You are partially correct on the graphics front, CUDA cards can help, and I think most Nvidia GPUs can be made to work. There usually needs to be a bit of fiddling though, by means of adding your card to a supported cards text file. The enabling of CUDA allows some supported effects to work in real time (blurs etc). That said, I think that OpenCL for ATI cards, though doesn't enable real time effects with certain effects, really doesn't hold back the applications. I'm on an ATI card machine and use AE every day and it's fine, I wouldn't really notice a difference with a CUDA enabled card 99% of the time.

If I were you I would have a Thunderbolt external SSD (minimum 256GB) for applications and cache. I'd use the 1TB internal for User accounts (including capture scratch etc).
 
Thank you for that.
Interesting note about the SSD though.
Do you think it would be more beneficial to spend on this rather than the higher specced 680MX graphics?
There is an 'official' 256Gb one on the Apple site from Lacie.

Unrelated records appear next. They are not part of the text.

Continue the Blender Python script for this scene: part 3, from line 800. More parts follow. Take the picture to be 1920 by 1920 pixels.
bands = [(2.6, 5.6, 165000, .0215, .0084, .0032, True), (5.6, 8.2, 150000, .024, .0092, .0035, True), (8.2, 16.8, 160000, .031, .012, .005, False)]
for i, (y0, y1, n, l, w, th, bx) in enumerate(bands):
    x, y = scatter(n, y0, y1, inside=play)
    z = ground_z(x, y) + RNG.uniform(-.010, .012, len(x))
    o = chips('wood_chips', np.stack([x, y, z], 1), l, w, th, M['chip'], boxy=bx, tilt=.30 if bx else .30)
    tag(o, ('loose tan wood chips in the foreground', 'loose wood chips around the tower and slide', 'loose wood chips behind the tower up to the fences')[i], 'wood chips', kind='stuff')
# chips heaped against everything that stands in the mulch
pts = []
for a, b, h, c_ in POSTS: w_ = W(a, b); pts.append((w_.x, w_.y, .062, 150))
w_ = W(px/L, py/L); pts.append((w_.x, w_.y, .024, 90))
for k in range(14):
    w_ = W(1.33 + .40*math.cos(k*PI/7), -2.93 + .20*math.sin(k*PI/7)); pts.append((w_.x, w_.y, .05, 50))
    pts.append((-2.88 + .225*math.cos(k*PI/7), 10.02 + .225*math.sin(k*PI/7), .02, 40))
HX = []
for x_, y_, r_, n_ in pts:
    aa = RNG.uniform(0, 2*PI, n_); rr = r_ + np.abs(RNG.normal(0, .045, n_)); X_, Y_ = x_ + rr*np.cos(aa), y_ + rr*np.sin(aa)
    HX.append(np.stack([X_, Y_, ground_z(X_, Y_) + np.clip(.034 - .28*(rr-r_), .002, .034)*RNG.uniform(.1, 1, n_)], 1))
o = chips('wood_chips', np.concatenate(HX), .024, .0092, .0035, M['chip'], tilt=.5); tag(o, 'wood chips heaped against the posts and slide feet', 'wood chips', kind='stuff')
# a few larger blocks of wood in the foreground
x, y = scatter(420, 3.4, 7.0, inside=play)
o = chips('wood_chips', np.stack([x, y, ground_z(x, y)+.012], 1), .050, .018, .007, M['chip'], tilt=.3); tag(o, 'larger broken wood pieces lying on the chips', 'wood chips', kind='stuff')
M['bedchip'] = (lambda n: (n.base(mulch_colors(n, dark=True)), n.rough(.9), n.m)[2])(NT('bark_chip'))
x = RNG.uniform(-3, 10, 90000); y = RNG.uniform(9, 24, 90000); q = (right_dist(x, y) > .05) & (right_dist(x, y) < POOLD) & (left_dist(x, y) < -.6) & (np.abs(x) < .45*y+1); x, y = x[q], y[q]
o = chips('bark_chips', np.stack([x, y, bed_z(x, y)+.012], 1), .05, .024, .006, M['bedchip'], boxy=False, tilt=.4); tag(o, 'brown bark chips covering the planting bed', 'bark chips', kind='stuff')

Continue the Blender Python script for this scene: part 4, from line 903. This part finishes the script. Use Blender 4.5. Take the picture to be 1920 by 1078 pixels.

Incidentally, had a further look around and it does look like, as you say, this card and most other CUDAs can be enabled. I guess there is just a risk it may not work as expected after buying!
 
Personally I'm happy to let renders run overnight, so I don't really worry too much about what GPU I run, I don't ever expect real time effects. CS6 is pretty good at displaying video at varying resolutions for playback (ie 50% size at half res). Naturally the better card will help render and playback but I don't know how noticeable a difference you'd see between cards.

Whatever happens Premiere will work, and as with most programmes, you'll adapt your workflow to suit whatever your spec is.

I've heard good things about the Lacie SSDs.